Et voilà que mon rêve allait s'exaucer et pour couronner le tout, on m'en faisait cadeau ! Mon amie, pas rancunière pour des ronds et s'occupant de moi depuis ma séparation essayant de me ramener de l'état de loque à la vie m'en faisait cadeau ! J'étais son invité pendant trois nuits dont celle de la Saint Sylvestre. Et quelles nuits...Des deux chambres séparées de la suite, une n'a servi que la première. Nous avons surtout navigué, en dehors des Express-boats, du lit king-size à la salle de bains, de la salle de bains à la terrasse avec vue sur la rivière, de la terrasse à la piscine et de la piscine aux restaurants puis retour sur le lit royal. La première soirée, celle du 31 décembre était de grande classe. Même crevé après trois vols et 16 heures de voyage, j'ai ressuscité comme d'un coup de baguette magique, réveillé par des effluves délicates et odeurs diverses de l'art d'une sublime cuisine thaïlandaise flattant tant le palais. Madame était resplendissante de beauté dans sa robe de soirée moulante ses fesses rebondies et se nichons hors normes. Pour sûr qu'elle aurait ressuscité un mort même en décomposition. Nous nous sommes gavé de thaï food/sea food arrosé au champagne, mangé des déserts aux piments et dansé aux cotillons lancés par une chanteuse de jazz ce qui ne m'arrive jamais ! Je déteste ça. Pendant les deux dernières nuits restant nous n'avons pas seulement consommé du champagne et sucé les glaçons des jus de fruits exotiques, mais aussi gouté un max des plats d'une exquise délicatesse et surtout, fait les cons. Deux gamins lâchés en colo par leurs parents !

Bonne recette à la déprime concoctée par mon infirmière perso en chef. Merci chica...   

Une matinée consacrée aux rendez-vous de madame et les deux après-midi à la visite des temples et du chinatown au pas de course. Trois jours sans dormir à faire les crétins écervelés et les lapins baiseurs Duracel. Et pas de yaba ou du laddu pour tenir le coup comme les tuk-tuk men. Le troisième jour un petit avion privé attendait à Don Mueang airport puis un Lonprayah speed catamaran direction Koh Phangan. Koh Clodo, dixit mon pote Bruno qui détestait les raveurs et leurs fool moon parties. Je n'ai pas vu grand-chose du voyage. Je me suis écroulé comme une bouse.   
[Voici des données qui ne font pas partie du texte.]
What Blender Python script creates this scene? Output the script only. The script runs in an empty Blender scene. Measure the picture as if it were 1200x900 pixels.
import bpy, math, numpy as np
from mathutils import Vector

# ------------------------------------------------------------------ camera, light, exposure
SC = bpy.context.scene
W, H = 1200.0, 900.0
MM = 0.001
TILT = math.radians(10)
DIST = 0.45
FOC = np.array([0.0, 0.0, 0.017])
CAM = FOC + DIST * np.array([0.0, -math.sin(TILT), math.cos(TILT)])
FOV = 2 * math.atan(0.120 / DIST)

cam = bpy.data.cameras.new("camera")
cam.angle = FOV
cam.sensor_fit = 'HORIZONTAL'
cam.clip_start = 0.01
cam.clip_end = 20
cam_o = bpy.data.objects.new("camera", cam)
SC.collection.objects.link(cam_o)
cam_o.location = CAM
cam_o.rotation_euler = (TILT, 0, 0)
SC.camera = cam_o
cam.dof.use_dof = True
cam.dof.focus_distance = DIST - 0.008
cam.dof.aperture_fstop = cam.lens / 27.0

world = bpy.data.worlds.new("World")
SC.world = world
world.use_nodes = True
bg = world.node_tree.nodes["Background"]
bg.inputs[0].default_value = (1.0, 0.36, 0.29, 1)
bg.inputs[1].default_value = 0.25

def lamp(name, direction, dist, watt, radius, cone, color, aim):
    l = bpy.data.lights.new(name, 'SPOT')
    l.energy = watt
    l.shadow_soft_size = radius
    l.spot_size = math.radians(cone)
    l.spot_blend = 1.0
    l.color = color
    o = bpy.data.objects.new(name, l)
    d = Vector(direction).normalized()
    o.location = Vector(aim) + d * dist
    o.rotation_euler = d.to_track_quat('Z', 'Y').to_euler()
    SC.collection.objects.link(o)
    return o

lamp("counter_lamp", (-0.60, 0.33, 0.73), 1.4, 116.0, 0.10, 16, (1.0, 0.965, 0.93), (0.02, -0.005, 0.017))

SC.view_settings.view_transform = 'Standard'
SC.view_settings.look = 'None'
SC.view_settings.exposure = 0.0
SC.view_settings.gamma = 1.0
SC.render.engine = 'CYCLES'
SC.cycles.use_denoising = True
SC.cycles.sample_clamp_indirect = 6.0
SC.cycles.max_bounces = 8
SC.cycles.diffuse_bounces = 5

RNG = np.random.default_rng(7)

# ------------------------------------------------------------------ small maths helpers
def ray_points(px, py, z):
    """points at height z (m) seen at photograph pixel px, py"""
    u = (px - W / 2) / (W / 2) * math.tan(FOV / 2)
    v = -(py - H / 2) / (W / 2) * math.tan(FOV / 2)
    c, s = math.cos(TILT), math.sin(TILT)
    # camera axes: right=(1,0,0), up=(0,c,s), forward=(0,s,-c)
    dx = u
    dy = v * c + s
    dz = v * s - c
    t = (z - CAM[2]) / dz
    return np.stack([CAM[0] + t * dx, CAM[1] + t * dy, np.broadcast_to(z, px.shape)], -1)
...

Après un séjour de trois semaines à trainer chez les amis et sur des voiliers, traversant les paysages de rêve du pays des sourires d'est en ouest et du sud au nord, le retour à Bangkok n'a pas été du même calibre. Seul, la gorge noué, lâché dans le Babylon du Khao San, les démons sont revenus hanter mes nuits. Heureusement que j'avais des choses à faire : récupérer mon Iphone sur lequel j'avais roulé avec ma voiture avant le départ et que j'ai laissé à un bricolo du Pantip Plaza sans grand espoir de le revoir un jour. La même chose avec mon Macbook dont le disque dur et la batterie ont rendu l'âme. Faire des emplettes de bondieuseries bouddhistes au marché aux amulettes du coté du Wat Saket puis d'autres courses aux épices et sauces thaïes pour mes mets concoctés à la casa. Visiter des temples que je n'ai pas encore vu et il y en a à moudre. Passer chez Turbo Pikun pour lui déposer quelques bijoux en argent à réparer. Séances de piscine sur le toit de l'hôtel. Pas le même qu'à l'aller, ça non. Celui-ci, bruyant et grouillant d'une population des travellers cosmopolites et mondos tatoués sans leurs chiens. Le retour à la réalité avant celle, bien plus dure, du retour au pays. Ce pays que jadis j'avais choisi, mais où ma petite famille se trouvait à l'autre bout et que je ne voyais jamais et cette ville qui me faisait de plus en plus chier où plus personne ne m'attendait car mon amour a bâché ma vie et mes amis sont tous partis loin, très loin. Je n'avais plus aucun plaisir d'y retourner. Et, la seule personne qui m'a fait encore rêver pour la dernière fois dans ce décor de théâtre à l'orientale, allait quitter cette putain de ville définitivement dans quelques jours, elle aussi.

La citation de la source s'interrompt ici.